# DATA LINES start

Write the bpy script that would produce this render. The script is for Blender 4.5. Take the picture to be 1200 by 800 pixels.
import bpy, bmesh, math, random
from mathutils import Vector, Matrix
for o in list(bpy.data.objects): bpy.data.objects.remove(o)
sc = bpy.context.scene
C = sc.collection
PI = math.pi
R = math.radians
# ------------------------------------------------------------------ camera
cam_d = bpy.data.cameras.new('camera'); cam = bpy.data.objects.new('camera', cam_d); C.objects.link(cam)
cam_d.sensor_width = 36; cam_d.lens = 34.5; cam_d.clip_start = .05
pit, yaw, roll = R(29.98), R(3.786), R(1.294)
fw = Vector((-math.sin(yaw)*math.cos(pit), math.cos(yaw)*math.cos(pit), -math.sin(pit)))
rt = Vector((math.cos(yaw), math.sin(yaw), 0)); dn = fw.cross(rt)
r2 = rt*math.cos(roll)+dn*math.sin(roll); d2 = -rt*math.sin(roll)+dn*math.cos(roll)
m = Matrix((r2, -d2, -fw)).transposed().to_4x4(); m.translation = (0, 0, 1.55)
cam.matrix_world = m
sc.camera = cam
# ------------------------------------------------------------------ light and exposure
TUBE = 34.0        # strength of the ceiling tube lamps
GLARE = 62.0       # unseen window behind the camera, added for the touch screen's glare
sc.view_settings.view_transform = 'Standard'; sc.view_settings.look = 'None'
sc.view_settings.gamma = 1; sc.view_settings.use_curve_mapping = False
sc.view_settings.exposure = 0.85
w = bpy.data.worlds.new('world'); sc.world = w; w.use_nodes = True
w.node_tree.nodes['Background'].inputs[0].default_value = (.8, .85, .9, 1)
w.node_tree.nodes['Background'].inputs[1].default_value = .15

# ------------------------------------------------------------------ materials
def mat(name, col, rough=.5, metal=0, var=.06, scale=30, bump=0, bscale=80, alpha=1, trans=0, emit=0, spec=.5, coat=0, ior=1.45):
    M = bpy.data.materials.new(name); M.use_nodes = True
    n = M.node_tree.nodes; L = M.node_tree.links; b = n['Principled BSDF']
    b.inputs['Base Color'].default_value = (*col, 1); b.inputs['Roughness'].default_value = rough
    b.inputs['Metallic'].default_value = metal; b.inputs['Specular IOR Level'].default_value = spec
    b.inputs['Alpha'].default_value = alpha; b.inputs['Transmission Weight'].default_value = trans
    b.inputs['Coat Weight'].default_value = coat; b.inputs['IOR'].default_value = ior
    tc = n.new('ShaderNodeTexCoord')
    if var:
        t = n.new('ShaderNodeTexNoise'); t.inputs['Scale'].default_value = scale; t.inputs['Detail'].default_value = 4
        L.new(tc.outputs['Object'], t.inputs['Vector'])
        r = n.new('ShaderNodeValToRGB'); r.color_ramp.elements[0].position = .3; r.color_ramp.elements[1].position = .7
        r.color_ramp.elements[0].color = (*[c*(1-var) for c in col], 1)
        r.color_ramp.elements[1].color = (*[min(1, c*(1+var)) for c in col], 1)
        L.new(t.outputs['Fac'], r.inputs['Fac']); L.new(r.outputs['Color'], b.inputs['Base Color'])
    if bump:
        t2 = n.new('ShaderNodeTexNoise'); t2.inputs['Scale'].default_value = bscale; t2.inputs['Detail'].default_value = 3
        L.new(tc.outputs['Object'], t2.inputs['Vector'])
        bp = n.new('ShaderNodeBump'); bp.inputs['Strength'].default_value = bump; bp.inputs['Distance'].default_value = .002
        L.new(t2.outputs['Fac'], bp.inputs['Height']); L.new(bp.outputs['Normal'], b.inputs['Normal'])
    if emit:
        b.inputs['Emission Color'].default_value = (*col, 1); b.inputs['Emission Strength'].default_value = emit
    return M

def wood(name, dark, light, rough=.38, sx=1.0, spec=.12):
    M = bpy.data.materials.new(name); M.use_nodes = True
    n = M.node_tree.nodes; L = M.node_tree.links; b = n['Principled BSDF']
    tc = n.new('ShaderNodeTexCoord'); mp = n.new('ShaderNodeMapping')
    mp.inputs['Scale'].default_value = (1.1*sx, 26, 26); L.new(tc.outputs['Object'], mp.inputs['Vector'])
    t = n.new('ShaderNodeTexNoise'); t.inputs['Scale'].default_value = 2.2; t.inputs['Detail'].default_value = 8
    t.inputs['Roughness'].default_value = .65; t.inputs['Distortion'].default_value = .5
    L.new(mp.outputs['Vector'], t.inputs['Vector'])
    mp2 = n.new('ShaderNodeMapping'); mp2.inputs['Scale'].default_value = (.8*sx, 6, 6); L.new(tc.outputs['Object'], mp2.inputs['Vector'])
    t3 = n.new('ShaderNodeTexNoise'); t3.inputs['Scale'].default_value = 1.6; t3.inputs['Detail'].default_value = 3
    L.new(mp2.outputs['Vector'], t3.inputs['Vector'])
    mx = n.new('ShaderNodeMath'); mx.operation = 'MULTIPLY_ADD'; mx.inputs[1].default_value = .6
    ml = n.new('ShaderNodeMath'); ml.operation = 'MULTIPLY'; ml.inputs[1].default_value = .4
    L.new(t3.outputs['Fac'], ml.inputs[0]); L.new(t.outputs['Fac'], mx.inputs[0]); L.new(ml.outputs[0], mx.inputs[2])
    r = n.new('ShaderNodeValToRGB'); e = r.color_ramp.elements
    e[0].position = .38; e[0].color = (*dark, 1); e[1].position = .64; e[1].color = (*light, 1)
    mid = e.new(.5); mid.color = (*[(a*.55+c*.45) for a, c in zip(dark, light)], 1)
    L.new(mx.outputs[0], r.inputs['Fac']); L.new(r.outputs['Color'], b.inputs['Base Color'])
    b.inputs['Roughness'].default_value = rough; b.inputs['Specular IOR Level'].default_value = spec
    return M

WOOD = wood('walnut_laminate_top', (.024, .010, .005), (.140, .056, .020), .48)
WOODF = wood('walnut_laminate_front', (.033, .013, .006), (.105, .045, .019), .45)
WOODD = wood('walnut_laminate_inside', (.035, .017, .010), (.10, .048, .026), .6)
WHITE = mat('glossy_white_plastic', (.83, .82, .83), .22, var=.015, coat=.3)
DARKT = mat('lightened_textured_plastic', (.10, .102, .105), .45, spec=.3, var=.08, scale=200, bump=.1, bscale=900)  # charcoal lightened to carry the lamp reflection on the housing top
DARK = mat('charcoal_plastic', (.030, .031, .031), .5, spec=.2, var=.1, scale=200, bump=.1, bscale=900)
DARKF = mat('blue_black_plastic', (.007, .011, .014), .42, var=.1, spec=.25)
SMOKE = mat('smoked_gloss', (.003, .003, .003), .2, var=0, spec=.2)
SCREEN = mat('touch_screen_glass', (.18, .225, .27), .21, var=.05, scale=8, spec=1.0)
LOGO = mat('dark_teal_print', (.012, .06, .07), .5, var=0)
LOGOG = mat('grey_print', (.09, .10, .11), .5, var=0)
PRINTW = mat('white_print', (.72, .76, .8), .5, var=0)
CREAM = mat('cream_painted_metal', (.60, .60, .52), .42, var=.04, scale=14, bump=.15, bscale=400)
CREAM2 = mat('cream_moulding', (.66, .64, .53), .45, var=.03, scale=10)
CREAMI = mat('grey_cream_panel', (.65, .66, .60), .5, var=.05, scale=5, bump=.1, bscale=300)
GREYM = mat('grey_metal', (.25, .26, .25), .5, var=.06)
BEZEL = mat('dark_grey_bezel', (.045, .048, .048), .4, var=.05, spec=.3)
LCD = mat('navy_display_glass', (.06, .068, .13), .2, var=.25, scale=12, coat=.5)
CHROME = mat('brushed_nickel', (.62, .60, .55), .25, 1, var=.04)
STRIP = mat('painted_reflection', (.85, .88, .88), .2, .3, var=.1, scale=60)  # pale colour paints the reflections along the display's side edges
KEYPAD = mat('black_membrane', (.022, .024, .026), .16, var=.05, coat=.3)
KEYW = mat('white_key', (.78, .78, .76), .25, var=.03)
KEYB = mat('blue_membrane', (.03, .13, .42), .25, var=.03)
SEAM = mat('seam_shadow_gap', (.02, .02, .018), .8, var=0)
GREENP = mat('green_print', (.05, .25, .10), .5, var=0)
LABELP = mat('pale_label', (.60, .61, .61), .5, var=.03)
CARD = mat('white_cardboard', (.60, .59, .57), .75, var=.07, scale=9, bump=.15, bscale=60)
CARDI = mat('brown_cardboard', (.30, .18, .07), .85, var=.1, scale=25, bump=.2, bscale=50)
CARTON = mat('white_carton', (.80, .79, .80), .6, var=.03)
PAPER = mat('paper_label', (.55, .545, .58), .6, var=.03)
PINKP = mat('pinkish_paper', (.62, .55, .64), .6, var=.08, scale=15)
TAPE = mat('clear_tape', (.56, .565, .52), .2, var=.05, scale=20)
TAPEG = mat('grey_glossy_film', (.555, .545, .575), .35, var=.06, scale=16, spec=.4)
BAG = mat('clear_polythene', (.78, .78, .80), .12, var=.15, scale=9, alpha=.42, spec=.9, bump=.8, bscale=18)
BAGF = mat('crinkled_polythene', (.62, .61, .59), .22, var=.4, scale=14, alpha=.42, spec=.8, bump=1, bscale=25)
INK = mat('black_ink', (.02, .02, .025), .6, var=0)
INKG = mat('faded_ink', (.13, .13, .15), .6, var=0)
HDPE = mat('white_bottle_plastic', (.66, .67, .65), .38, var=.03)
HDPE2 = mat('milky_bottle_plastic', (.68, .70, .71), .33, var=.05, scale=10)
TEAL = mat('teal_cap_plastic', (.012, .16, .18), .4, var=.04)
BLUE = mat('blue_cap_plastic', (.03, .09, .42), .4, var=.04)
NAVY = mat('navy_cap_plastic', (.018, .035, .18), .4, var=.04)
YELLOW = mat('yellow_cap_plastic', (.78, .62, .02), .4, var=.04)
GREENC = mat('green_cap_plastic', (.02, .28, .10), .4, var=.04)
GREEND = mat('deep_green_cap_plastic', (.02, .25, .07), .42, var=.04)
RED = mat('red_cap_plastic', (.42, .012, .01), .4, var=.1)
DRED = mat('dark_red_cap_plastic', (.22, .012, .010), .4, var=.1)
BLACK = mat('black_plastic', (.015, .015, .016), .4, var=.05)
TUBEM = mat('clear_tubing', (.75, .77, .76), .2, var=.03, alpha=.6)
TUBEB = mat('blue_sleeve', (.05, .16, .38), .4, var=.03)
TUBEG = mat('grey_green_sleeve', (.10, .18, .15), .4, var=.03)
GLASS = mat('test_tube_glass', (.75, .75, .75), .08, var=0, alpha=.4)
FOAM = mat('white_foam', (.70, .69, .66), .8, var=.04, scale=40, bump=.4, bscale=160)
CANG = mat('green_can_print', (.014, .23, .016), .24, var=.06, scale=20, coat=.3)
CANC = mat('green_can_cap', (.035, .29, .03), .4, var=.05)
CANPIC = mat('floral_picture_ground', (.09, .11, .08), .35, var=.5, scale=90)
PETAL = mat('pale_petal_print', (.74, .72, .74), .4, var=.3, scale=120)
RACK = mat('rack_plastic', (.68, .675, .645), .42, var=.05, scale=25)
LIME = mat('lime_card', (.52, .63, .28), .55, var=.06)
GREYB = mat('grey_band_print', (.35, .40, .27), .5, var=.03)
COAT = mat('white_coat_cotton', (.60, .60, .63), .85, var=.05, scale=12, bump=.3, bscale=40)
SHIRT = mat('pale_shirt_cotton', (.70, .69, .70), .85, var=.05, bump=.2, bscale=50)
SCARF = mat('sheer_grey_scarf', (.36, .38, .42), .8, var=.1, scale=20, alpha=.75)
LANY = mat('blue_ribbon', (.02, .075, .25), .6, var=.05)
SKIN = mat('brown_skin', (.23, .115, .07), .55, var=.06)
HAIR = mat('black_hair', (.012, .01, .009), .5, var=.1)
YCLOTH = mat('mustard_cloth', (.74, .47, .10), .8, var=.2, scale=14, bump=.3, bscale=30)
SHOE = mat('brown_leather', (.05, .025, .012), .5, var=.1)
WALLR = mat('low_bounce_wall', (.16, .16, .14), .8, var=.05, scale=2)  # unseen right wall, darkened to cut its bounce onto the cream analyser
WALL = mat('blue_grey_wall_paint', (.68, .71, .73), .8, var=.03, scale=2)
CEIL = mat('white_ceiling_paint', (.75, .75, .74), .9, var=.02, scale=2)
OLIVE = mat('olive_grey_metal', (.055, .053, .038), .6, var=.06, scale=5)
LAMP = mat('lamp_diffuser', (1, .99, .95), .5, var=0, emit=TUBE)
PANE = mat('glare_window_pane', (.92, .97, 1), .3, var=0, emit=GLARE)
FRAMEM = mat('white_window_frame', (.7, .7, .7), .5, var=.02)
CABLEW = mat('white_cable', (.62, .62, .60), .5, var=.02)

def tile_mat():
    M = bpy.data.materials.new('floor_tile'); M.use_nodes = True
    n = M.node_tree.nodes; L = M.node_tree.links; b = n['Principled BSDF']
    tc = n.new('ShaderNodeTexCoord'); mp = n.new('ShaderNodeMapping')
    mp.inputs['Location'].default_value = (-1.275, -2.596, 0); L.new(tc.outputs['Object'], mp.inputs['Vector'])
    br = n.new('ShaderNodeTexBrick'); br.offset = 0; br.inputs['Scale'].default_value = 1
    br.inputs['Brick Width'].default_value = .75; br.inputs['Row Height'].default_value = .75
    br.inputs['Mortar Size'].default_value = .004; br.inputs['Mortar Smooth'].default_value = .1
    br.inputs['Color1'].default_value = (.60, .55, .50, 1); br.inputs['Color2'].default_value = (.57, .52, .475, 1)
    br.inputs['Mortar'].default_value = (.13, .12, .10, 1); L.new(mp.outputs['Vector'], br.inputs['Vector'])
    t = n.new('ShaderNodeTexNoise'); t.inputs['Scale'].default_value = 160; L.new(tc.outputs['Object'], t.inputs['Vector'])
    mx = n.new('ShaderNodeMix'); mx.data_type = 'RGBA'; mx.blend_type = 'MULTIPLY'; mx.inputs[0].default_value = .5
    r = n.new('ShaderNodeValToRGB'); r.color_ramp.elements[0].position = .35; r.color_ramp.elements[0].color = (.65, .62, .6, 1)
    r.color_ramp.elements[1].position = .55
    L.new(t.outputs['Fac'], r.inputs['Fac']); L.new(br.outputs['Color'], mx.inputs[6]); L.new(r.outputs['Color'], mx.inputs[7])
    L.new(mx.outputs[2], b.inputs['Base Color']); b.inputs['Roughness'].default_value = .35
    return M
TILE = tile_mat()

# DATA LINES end

DIRECTION = Print from the first line through the line that contains "w.node_tree.nodes['Background'].inputs[1].default_value = .15", please, including both, and leave out every line outside that stretch.

WRITTEN ANSWER =
Write the bpy script that would produce this render. The script is for Blender 4.5. Take the picture to be 1200 by 800 pixels.
import bpy, bmesh, math, random
from mathutils import Vector, Matrix
for o in list(bpy.data.objects): bpy.data.objects.remove(o)
sc = bpy.context.scene
C = sc.collection
PI = math.pi
R = math.radians
# ------------------------------------------------------------------ camera
cam_d = bpy.data.cameras.new('camera'); cam = bpy.data.objects.new('camera', cam_d); C.objects.link(cam)
cam_d.sensor_width = 36; cam_d.lens = 34.5; cam_d.clip_start = .05
pit, yaw, roll = R(29.98), R(3.786), R(1.294)
fw = Vector((-math.sin(yaw)*math.cos(pit), math.cos(yaw)*math.cos(pit), -math.sin(pit)))
rt = Vector((math.cos(yaw), math.sin(yaw), 0)); dn = fw.cross(rt)
r2 = rt*math.cos(roll)+dn*math.sin(roll); d2 = -rt*math.sin(roll)+dn*math.cos(roll)
m = Matrix((r2, -d2, -fw)).transposed().to_4x4(); m.translation = (0, 0, 1.55)
cam.matrix_world = m
sc.camera = cam
# ------------------------------------------------------------------ light and exposure
TUBE = 34.0        # strength of the ceiling tube lamps
GLARE = 62.0       # unseen window behind the camera, added for the touch screen's glare
sc.view_settings.view_transform = 'Standard'; sc.view_settings.look = 'None'
sc.view_settings.gamma = 1; sc.view_settings.use_curve_mapping = False
sc.view_settings.exposure = 0.85
w = bpy.data.worlds.new('world'); sc.world = w; w.use_nodes = True
w.node_tree.nodes['Background'].inputs[0].default_value = (.8, .85, .9, 1)
w.node_tree.nodes['Background'].inputs[1].default_value = .15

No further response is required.